Field Trips: Educational field trips are scheduled to places such as museums, performing arts centers, and nature centers. Parents are required to transport their child to and from the site.

Art: Art class exposes children to many materials and methods along with an introduction to the work of a variety of artists. We make sculptures with clay, wire and wood. We collage using papers and natural objects, draw with graphite and charcoal, and experiment with printmaking techniques and painting. Each class presents an idea that the children can use as a starting point. Everyone freely interprets how to respond using the materials provided. The fun of the art-making process is the emphasis.

Music: Our music and movement program is designed to nurture each child's natural ability to make music. We create a musical environment through various activities including singing, poetry, dancing, playing simple percussion instruments and echoing melodic and rhythmic patterns. Poetry allows us to the feel the rhythm of spoken language. Echoing melodic and rhythmic patterns helps us develop musical language and acquire fundamental musical building blocks. Dancing and purposeful movement leads us to feel and express the sounds our ears absorb and internalize rhythm. Finally, singing and playing simple percussion instruments provide a creative outlet. As a result, we build a solid musical foundation for later success in playing an instrument and simply nurturing each child's innate attraction to music.

The program is based on the internationally recognized Musikgarten curriculum co-created by Audrey Sillick, founder and Director Emeritus of the Toronto Montessori Teacher Training Institute and early childhood music specialist, Lorna Heyge. Together, the two authors wrote curricula that reflect their combined education, experience, and the latest research in childhood development. Their beliefs and studies are at the core of the Musikgarten curricula.

Cooking: Cooking provides your child with concrete experiences which develop concepts that relate to all subject areas.

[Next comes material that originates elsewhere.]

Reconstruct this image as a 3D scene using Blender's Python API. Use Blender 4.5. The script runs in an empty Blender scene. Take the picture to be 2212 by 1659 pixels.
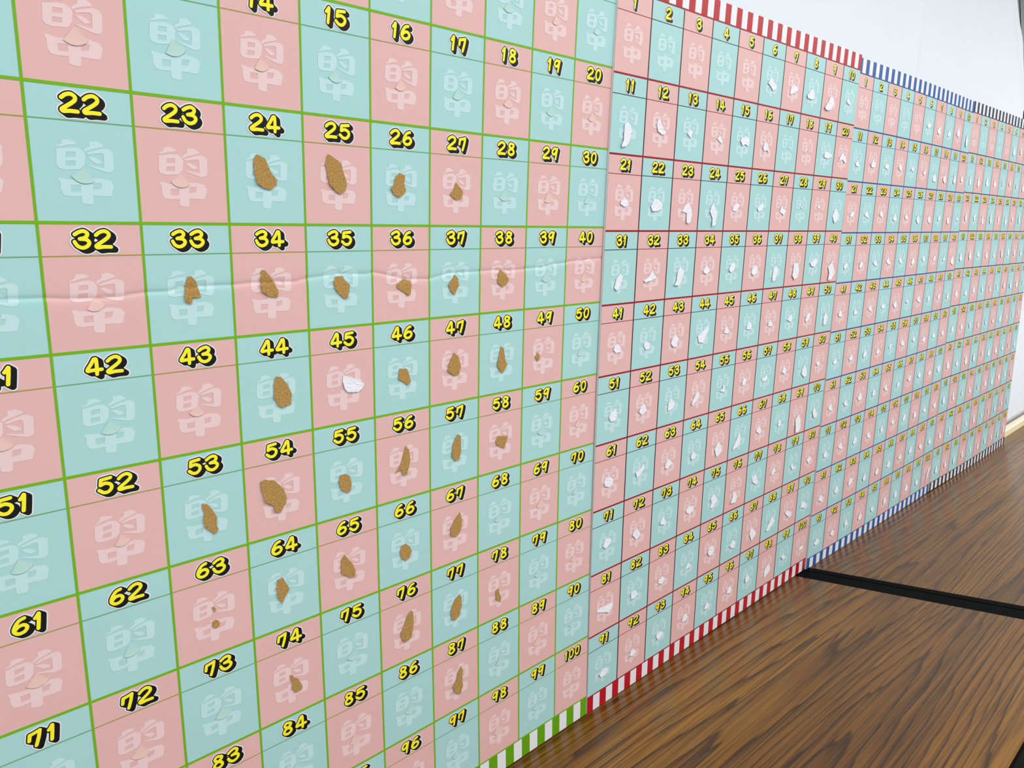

For example: Math- how to measure a Tablesppon, teaspoon, etc., or how to cut a strawberry in fourths or a grape in halves; Science - how baking powder causes the muffins to rise or that heat can change an egg from a liquid to a solid; Geography - that vanilla comes from a bean pod grown in Mexico or that bananas originated in southeast Asia; Language - definitions of “sift”, “chop”, “whisk”, “rotary beater”, and how to read the pictures and words on the recipe direction cards.

Special Events: Students also take part in special events such as class breakfast, guest speakers, parent/child visit, extended family visit, and winter celebration.

Spanish (at an additional cost): Basic topics such as numbers, letters, colors and greetings are among some of the subjects covered during the weekly lessons.

The first duty of an education is to stir up life, but leave it free to develop.